First of all, every house we saw in Oak Park was way nicer than any house we saw in Evanston, even the two that we really liked. Here's how they compare:

Our favorite Evanston house has no garage. Every OP house has a garage.
Our favorite E. house shows its age with some precarious tilting of floors and doorways. OP houses = no tilts, seem to be holding up well.

Both E. houses we liked were on busy streets in junky-looking neighborhoods.

This is where Oak Park really shines. While the best houses we could afford are in the less desirable part of OP, south of the freeway, you would never know this from the streets they are on. Every street we visited was quiet and low-traffic, with huge old trees lining it and these very cute street lights.


Everyone says OP schools are fantastic. They have SPANISH in the curriculum starting in kindergarten. They also keep the gifted kids in the regular classes and use differentiated learning, but I guess that is just the trend these days. The community seems more crunchy granola than others in the Chicago area.


But here is the clincher. Look at that house posted at the top. Yes, in the less desirable area which we have to walk on our own before we decide if we would be happy there. But look at that house.

Here are some interior shots:






There was another house that in some ways I liked even more -- it had some really beautiful vintage built-ins and woodwork, but it was clear that it needed more work than we could afford at the price, and it was closer to the sketchy Chicago neighborhood that borders Oak Park.
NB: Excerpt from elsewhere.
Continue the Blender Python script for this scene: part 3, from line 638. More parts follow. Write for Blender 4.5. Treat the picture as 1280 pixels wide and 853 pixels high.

This house is on a dead end street. Our agent tells us that Oak Park created a lot of dead end streets, etc., to discourage cruising from Chicago to OP.

How much of a drawback the location of this one is won't be clear until we explore OP a little more. The biggest problem I see now is that a lot of the things we'd walk to, like the nearby "arts district," the Metra, the library and the local pool are all either across the freeway (there are bridges over it) or right next to it. That worries me because of this article, which says that kids who live within 500 yards of a freeway have compromised lung growth that will affect them their entire lives. The house is just outside the 500-yard danger zone, but if we were spending our summers walking across the freeway or at the pool next to it, we're practically living on it, aren't we? Then again, it seems there are more cool playgrounds on our side of the freeway, so maybe if we lived on the "good" side, we'd still end up crossing the freeway more to get to them.

The other big drawback to the gorgeous house -- and it is a biggee -- is no bath, not even a half bath, on the ground floor. There's one in the basement and one upstairs. I can't remember if there was any spot on the ground floor that looked promising for installing one, but at the price, with the high taxes, it would be years before we could afford to put one in anyway. Definitely post potty-training years, which my grandma points out would be hell with no ground-floor bath.

Our agent has sent us a few houses that are more realistically in our price range, but of course none are as gorgeous. And there's one we've already seen that is also very cute and would probably be a more sensible buy. I can't post any pics of that one because its online listing expired.

Sure, we have misgivings about striking out to a town besides Evanston: most of our friends live on the north side of Chicago and a couple actually live in Evanston. OP is not a college town. We'd be living far from the gifted center at Northwestern where I'd hoped Nutmeg would attend programs like smart kids summer camp. We wouldn't be able to walk to the lake like we would in Evanston. And it would be a real financial stretch to get into this or one of the other houses we've seen there.

We shall see. Much weighs on our on foot exploring in OP, which I'm not sure when we'll be able to do since Epu's going out of town Tuesday and not coming back till Sunday afternoon. But in a felicitous development, our best friends in Chicago just told me today that THEY want to move to OP too.